I LOVE the dial tho-its so quick and smooth compared with a UK one as you know!

Cheers
Seamus
 
Pete...

Am I correct in saying the Bell System only rented phones to start with(in the same way as the General Post Office (GPO) did over here and if you managed to "unofficialy come by" one you had to take the ringer out of circuit before you hooked it up as the phone Co used to check the resistance on lines to see how may ringers/phones were connected??.

Seamus
 
Seamus, exactly right. BTW Bell and its affiliates were certainly not the only phone providers in the US or Canada, only the largest. GTE (General Telephone of New York) was another biggie. There were also and still are numerous independents operating for the last 100+ years in small towns all over who never caved and got swallowed up by the other two. They may have as little as 100 customers for example, maybe less and be smack in the middle of the giants territory like a pimple on an elephants arse.
 
PeteK ...modular phones were introduced in the US in 1972

and a lot of the older hardwired phones were retro fitted wiith modular cords starting in the mid 1970's.
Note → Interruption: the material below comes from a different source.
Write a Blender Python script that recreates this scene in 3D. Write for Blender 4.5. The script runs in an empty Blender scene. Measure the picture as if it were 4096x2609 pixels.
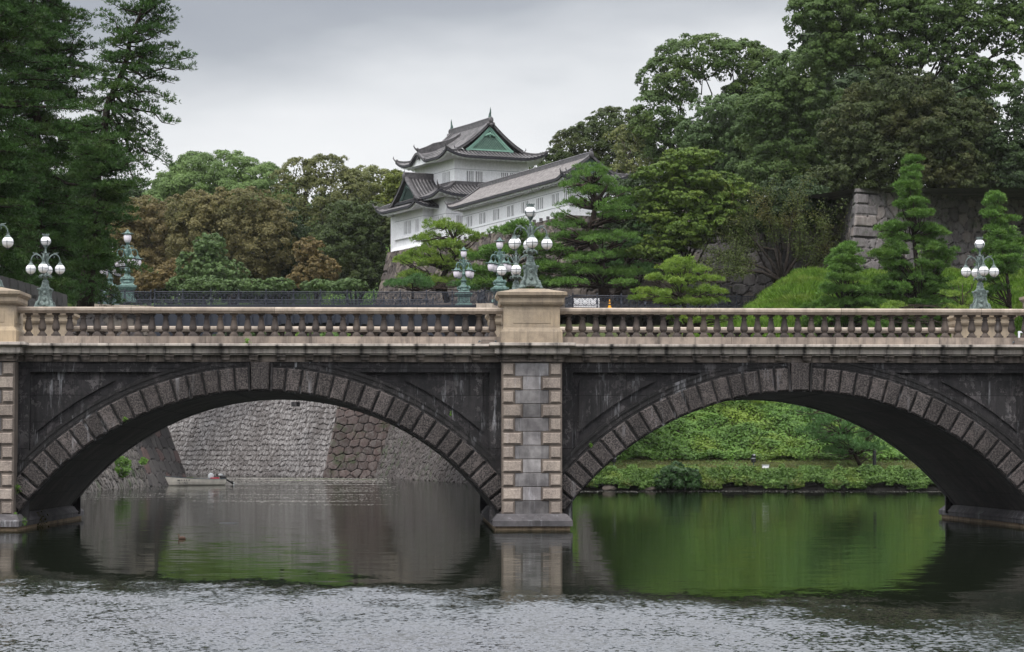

Bell would do this when phones would get turned in and slap a sticker on them giving the date they were reconditioned (i.e. I have a 500 that was originally made in 1963 that was refurbished in January of 1976 and a 554 wall phone that was originally produced in 1959 but was refurbed and installed in my moms kitchen in October of 1976). Also starting circa 1975 when you ordered a telephone from Western Electric or ITT you could specify just how modular you wanted the phone to be. Fully modular meant both the reciever cord and the line cords to the wall were modular, 1/2 modular meant that the reciever cord was hardwired but the line to the wall was modular, and 1/4 modular meant that the phone was hardwired except at the end of the wall cord where it had the modular plug to plug intro the now standard RJ11 phone jack.Non modular meant that the phone was completely hardwired. I believe they stopped doing this after a few short years though. FYI to the English gentleman Seamus and ricky5050, the wall phone ricky5050 has is known as the 554 which was introduced in 1956 and made to 1986 and the desk version is the 500 which was made form 1949 to 1986.
Hope this info helps some. PATRICK COFFEY
 
Oh I forgot to mention....

The reason why black, rose beige(tan),and white are the most common 500 phone colors is because those colors did not cost extra like red, aqua, moss green, etc. did. PATRICK COFFEY
 
Ha ha that brings back memories...a friend was a Teamster truck driver and often brought back interesting things from job sites. After his co. demolished a convent he came home with black telephones. Gen-you-wine Western Electric telephones. This was the day when the phone was rented. My dad put it in the basement and we were NEVER supposed to dial out on it...only could answer the phone or listen in on a phone call from upstairs.